Focusing on a traumatized ex-soldier and ocelot foundlings was presumably more commercially viable than digging into the science, history, politics and stakes (local, global) of the work that Zwicker and her team do. In shaping this narrative, though, Lesh and Frost have left out details that would have deepened and broadened “Wildcat.” At the Jackson Wild Summit in September, for instance, Zwicker said she had obtained a permit to work with Khan and that she flew in veterinarians to check his progress as part of this permitting process. The movie tends to skip over this kind of nuts-and-bolts information, which streamlines the story, yet also regrettably reinforces the stereotype of the heroic white outsider.

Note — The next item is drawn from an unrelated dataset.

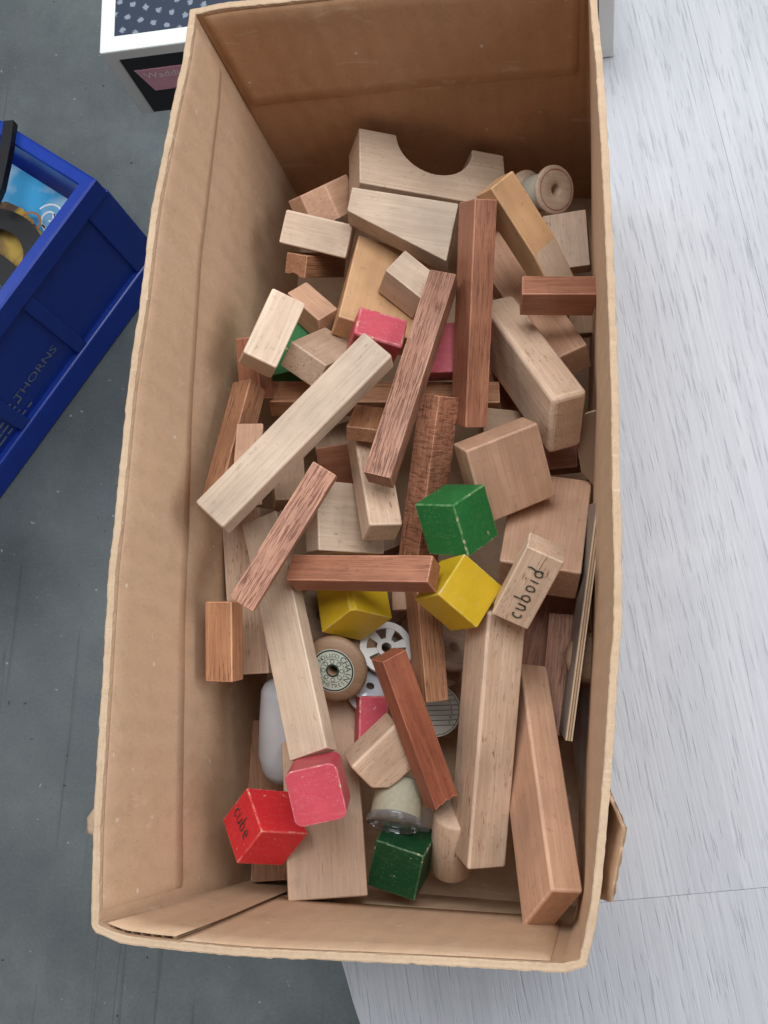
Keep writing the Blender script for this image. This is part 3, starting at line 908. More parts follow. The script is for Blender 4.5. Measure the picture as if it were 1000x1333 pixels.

“Wildcat” is well-meaning, but it’s very frustrating, particularly as Turner’s mental health begins to erode. When difficulties in the rewilding projects escalate, he grows understandably upset, but when he begins cutting himself (offscreen) and expressing suicidal ideation (onscreen), the idea that wild animals can be (or should be) his salvation disappears. You also worry that no one will save him. Things devolve to the point that a visibly distraught Zwicker calls a suicide hotline. For their part, the filmmakers remain offscreen and silent, a baffling decision given Turner’s deep, palpable distress. Whatever the case, their choices make this would-be redemption narrative feel unfortunately and uncomfortably exploitative.

Wildcat
Rated R for suicidal ideation, physical self-harm, animal-on-animal violence and animal death. Running time: 1 hour 46 minutes. In theaters and on Amazon Prime Video.